For Comcast, it’s reportedly $3 billion to $5 billion in five to seven years. For Cablevision, it’s $1.5 billion in two years. And for Cox, it’s $1 billion in four years.
These are revenue targets cable companies say they can achieve from selling phone, data and other services to corporate customers, large and small. Indeed, cable multisystem operators (MSO) are increasingly investing in and targeting enterprise businesses to broaden their market and take competition with the phone companies beyond the residential market.
“It’s a quieter story, but the RBOCs certainly know we’re there taking business from them,” says Hyman Sukiennik, vice president and general manager of Cox Business Services in Omaha, NE.
Sukiennik says revenue from Cox Business Services is currently growing at 20% per year. That would put 2006 revenue at just under $500 million and 2010’s at just over $1 billion.
Cox Business Services has been in the enterprise market for eight years, but has predominantly targeted small and medium-sized businesses. Sukiennik says the company also has large enterprises in its sights and can offer them anything from a single POTS line to an OC-48.
“We have a customer purchasing 40Mbps Internet service that’s moving to 100Mbps in a couple of weeks,” he says. Another has a 300Mbps data connection for a data center, he says. “You have to show them, and show them convincingly, that you have a reliable platform,” Sukiennik says of the larger enterprise customer.
Time Warner Cable’s Business Services division last year was recognized by J.D. Power and Associates for having the top-ranked commercial broadband service in terms of customer satisfaction. That might be welcome news to the company’s 228,000 commercial users.
But larger companies demand more. SMBs will be the predominant business play for MSOs for the foreseeable future, due to the MSOs’ lack of national and international footprint, and the stringent requirements of enterprise telecommunications.
“All the operators have turned their sights to the SMB market since it is huge and not saturated,” says Maribel Lopez, vice president of Forrester Research.
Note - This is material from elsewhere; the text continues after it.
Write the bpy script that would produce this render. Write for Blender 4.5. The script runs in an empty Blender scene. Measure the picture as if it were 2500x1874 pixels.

But larger companies require service level agreements (SLA), a broader array of services and a wider presence, she says.
“If they don’t have 80% of the footprint they can’t be cost competitive” due to multiple contractual arrangements with nationwide facilities providers, Lopez says. Stitching together that reach through multiple providers will also affect SLAs, she says, because of the individual arrangements that have to be hammered out with those providers.
“SLAs get back to the issue of how much of the network they own,” Lopez says. “It requires a lot of contractual engineering.”
As a result, Lopez believes the aforementioned revenue targets are “aggressive.”
Nonetheless, businesses are buying value-added services from their broadband providers. Worldwide sales of services such as security, application services, IP VPNs, VoIP, remote backup and videoconferencing to businesses grew 142% in 2005, from $3.7 billion to $9 billion, according to Point Topic Research.